Scripts that build scenes
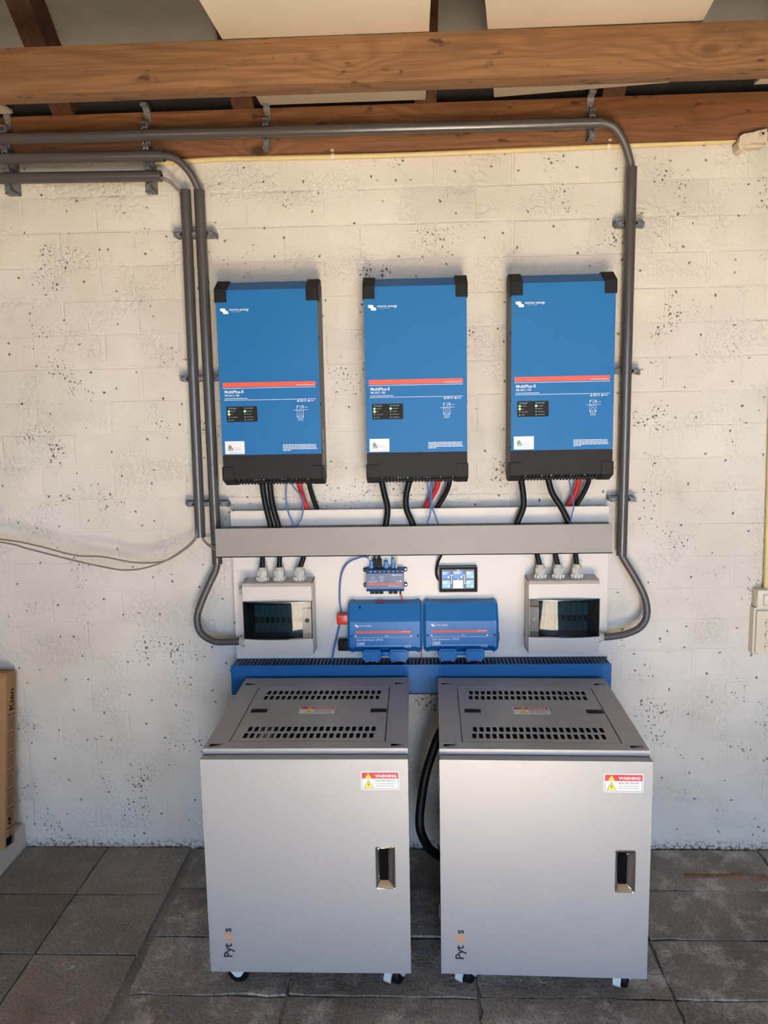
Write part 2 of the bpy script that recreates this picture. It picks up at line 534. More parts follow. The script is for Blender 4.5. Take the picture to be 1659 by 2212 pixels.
# flat print ---------------------------------------------------------------
_tc = {}
def text_me(body, size, bold, mat, align):
    key = (body, size, bold, mat, align)
    if key not in _tc:
        cu = bpy.data.curves.new('lettering', 'FONT')
        cu.body = body
        cu.size = size
        cu.align_x = align
        cu.offset = bold * size
        cu.extrude = 0.00012
        cu.resolution_u = 2
        o = bpy.data.objects.new('lettering', cu)
        C.objects.link(o)
        dg = bpy.context.evaluated_depsgraph_get()
        me = bpy.data.meshes.new_from_object(o.evaluated_get(dg))
        bpy.data.objects.remove(o)
        me.name = 'lettering'
        me.materials.clear()
        me.materials.append(MT[mat])
        _tc[key] = me
    return _tc[key]

def text(body, size, x, y, z, mat, parent, align='LEFT', bold=0.0, rot=(PI / 2, 0, 0), name='lettering'):
    return place(name, text_me(body, size, bold, mat, align), parent, (x, y, z), rot)

def scribble(bm, x0, x1, y, z, h, seed=0):
    """a line of print too small to read: word-long strokes"""
    rnd = random.Random(seed)
    x = x0
    while x < x1 - h:
        w = min(rnd.uniform(1.6, 5.0) * h, x1 - x)
        box(bm, x, x + w, y - 0.00012, y + 0.00012, z, z + h)
        x += w + h * 0.7
    return bm

def flat(bm, poly, y, th=0.00015):
    return prism(bm, poly, y - th, y + th, 'Y')

# ------------------------------------------------------------------ the setting
w = bm_new()
box(w, LEFT_X, RIGHT_X, 0.0016, 0.22, -0.05, 2.40)
wall_back = tag(obj('wall_back', w, 'wall', None, None), 'white painted rough brick wall behind the equipment', kind='structure')
CH, BL, J = 0.1095, 0.246, 0.0030
def brick_mesh(L, Hh, seed):
    b = bm_new()
    box(b, -L / 2, L / 2, 0.0, 0.05, -Hh / 2, Hh / 2, bev=0.004, seg=2)
    rnd = random.Random(seed)
    for v in b.verts:
        v.co.x += rnd.uniform(-0.0012, 0.0012)
        v.co.z += rnd.uniform(-0.0014, 0.0014)
        v.co.y += rnd.uniform(-0.0004, 0.0004)
    return mesh_of(b, 'brick', 'wall', 18)
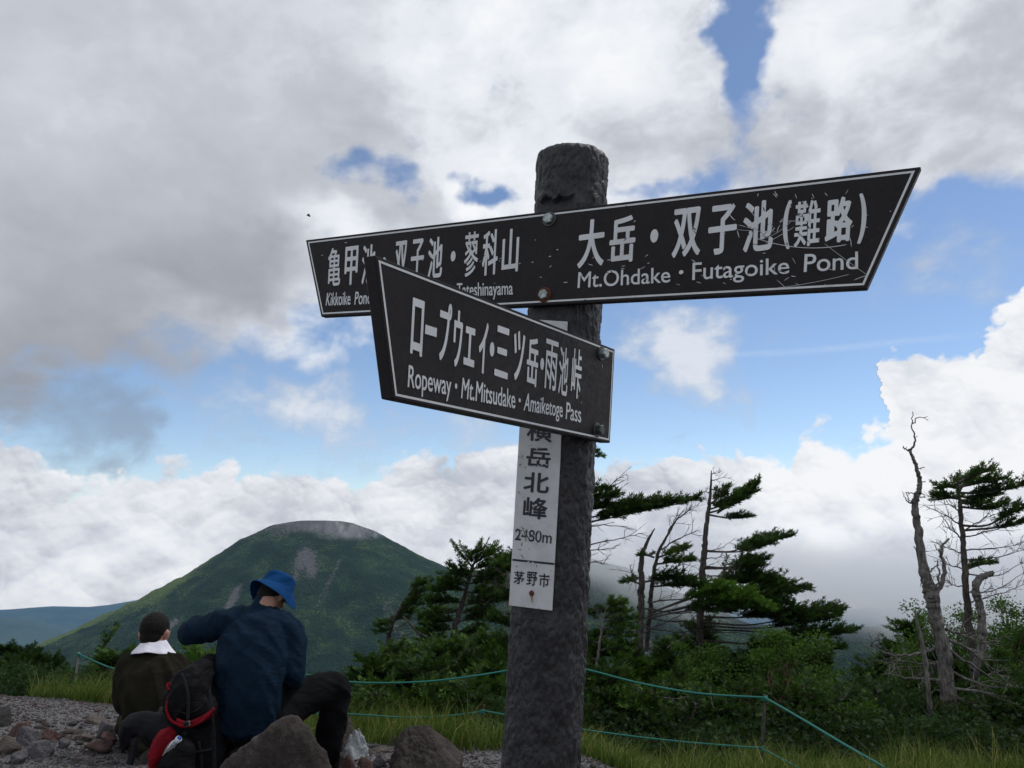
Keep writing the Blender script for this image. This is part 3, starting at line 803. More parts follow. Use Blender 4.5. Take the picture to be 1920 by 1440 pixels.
# -- hill slope on the right, half lost in cloud
def hill():
    xs = np.linspace(-150, 2600, 260); ys = np.linspace(700, 2600, 170)
    X, Y = np.meshgrid(xs, ys)
    D0 = 1900.0
    cp = [at(px, py, D0) for px, py in ((1000, 1060), (1080, 1045), (1200, 1075), (1300, 1125), (1420, 1165), (1560, 1178), (1660, 1170), (1800, 1130), (1950, 1090), (2400, 1000))]
    crest = np.interp(X, [p.x for p in cp], [p.z for p in cp])
    Z = crest - np.abs(Y - D0) * np.where(Y < D0, 0.42, 0.8)
    Z += noise2(X, Y, 1 / 380.0, 105.0, 5) * 30 + noise2(X, Y, 1 / 50.0, 115.0, 4) * 8 + noise2(X, Y, 1 / 13.0, 125.0, 2) * 3
    sc_ = 0.75 * np.exp(-(((X - 250) / 60) ** 2 + ((Y - 1500) / 160) ** 2)); gr = 0.3 * ss01(noise2(X, Y, 1 / 200.0, 65.0, 4), 0.0, 0.5) + 0.5 * np.exp(-(((X - 330) / 90) ** 2 + ((Y - 1560) / 70) ** 2))
    rgba = np.stack([sc_, gr, sc_ * 0, sc_ * 0 + 1], -1).reshape(-1, 4)
    ny, nx = X.shape; i = np.arange(ny * nx).reshape(ny, nx)
    F = np.stack([i[:-1, :-1], i[:-1, 1:], i[1:, 1:], i[1:, :-1]], -1).reshape(-1, 4)
    tag(mesh_np('hill', np.stack([X, Y, Z], -1).reshape(-1, 3), F, M_FOREST, smooth=True, attrs={'scree': ('FLOAT_COLOR', 'POINT', rgba)}), kind='structure')
hill()

# -- valley floor and the blue ridges far to the left: one polar sheet to the edge of sight
def valley_b(nt, s, co):
    n1 = nt.noise(co, 0.0006, 6, 0.65); n2 = nt.noise(co, 0.004, 5, 0.65)
    c = nt.mix(nt.rng(n1, 0.42, 0.6), (0.018, 0.040, 0.022), (0.05, 0.075, 0.035))
    c = nt.mix(nt.m('MULTIPLY', nt.rng(n2, 0.56, 0.66), 0.5), c, (0.13, 0.13, 0.09))
    nt.put(s.inputs['Base Color'], c)
M_VALLEY = new_mat('valley_woods', rough=1.0, build=valley_b, spec=0.05)
def valley():
    rr = np.concatenate([[18], np.geomspace(40, 17000, 170)]); aa = np.radians(np.linspace(-180, 180, 361))
    A, Rr = np.meshgrid(aa, rr)
    X, Y = Rr * np.sin(A), Rr * np.cos(A)
    Z = np.interp(Rr, [0, 18, 40, 120, 400, 1200, 3000, 6000, 12000, 17000], [-9, -9, -14, -60, -230, -640, -960, -1200, -1400, -1500])
    k = ss01(Rr, 1500, 6000)
    rid = fbm(np.stack([X.ravel() / 4200, Y.ravel() / 4200, X.ravel() * 0 + 4.2], 1).astype(np.float32), 5, 0.5).reshape(X.shape)
    Z = Z + k * rid * 420 + noise2(X, Y, 1 / 500.0, 7.0, 4) * 30 * ss01(Rr, 200, 800)
    az = np.degrees(A)
    def ridge(r0, w, el_pts, amp):
        """a range whose crest runs at distance r0"""
        e = np.interp(az, [p[0] for p in el_pts], [p[1] for p in el_pts])
        return (EYE + np.tan(np.radians(e)) * r0) - ((Rr - r0) / w) ** 2 * 120 + rid * amp
    r1 = ridge(11500, 1100, [(-180, -5.0)] + [azel(*p) for p in ((-300, 1150), (0, 1163), (60, 1168), (110, 1190), (200, 1215), (330, 1250))] + [(-16, -9), (180, -8)], 60)
    r2 = ridge(15500, 1300, [(-180, -4.9)] + [azel(*p) for p in ((-300, 1140), (0, 1146), (90, 1138), (180, 1140), (260, 1126), (330, 1112), (400, 1120), (560, 1140))] + [(0, -4.9), (180, -4.9)], 25)
    Z = np.maximum(np.maximum(Z, r1), r2)
    o = grid_mesh(X, Y, Z, 'valley', M_VALLEY); tag(o, kind='structure')
valley()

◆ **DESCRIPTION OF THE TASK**
Please quote exactly the run of lines that starts the entries and ends at the line containing "return _tc[key]", leaving out every picture.

◆ **RESPONSE FOR THIS EXERCISE**
Write part 2 of the bpy script that recreates this picture. It picks up at line 534. More parts follow. The script is for Blender 4.5. Take the picture to be 1659 by 2212 pixels.
# flat print ---------------------------------------------------------------
_tc = {}
def text_me(body, size, bold, mat, align):
    key = (body, size, bold, mat, align)
    if key not in _tc:
        cu = bpy.data.curves.new('lettering', 'FONT')
        cu.body = body
        cu.size = size
        cu.align_x = align
        cu.offset = bold * size
        cu.extrude = 0.00012
        cu.resolution_u = 2
        o = bpy.data.objects.new('lettering', cu)
        C.objects.link(o)
        dg = bpy.context.evaluated_depsgraph_get()
        me = bpy.data.meshes.new_from_object(o.evaluated_get(dg))
        bpy.data.objects.remove(o)
        me.name = 'lettering'
        me.materials.clear()
        me.materials.append(MT[mat])
        _tc[key] = me
    return _tc[key]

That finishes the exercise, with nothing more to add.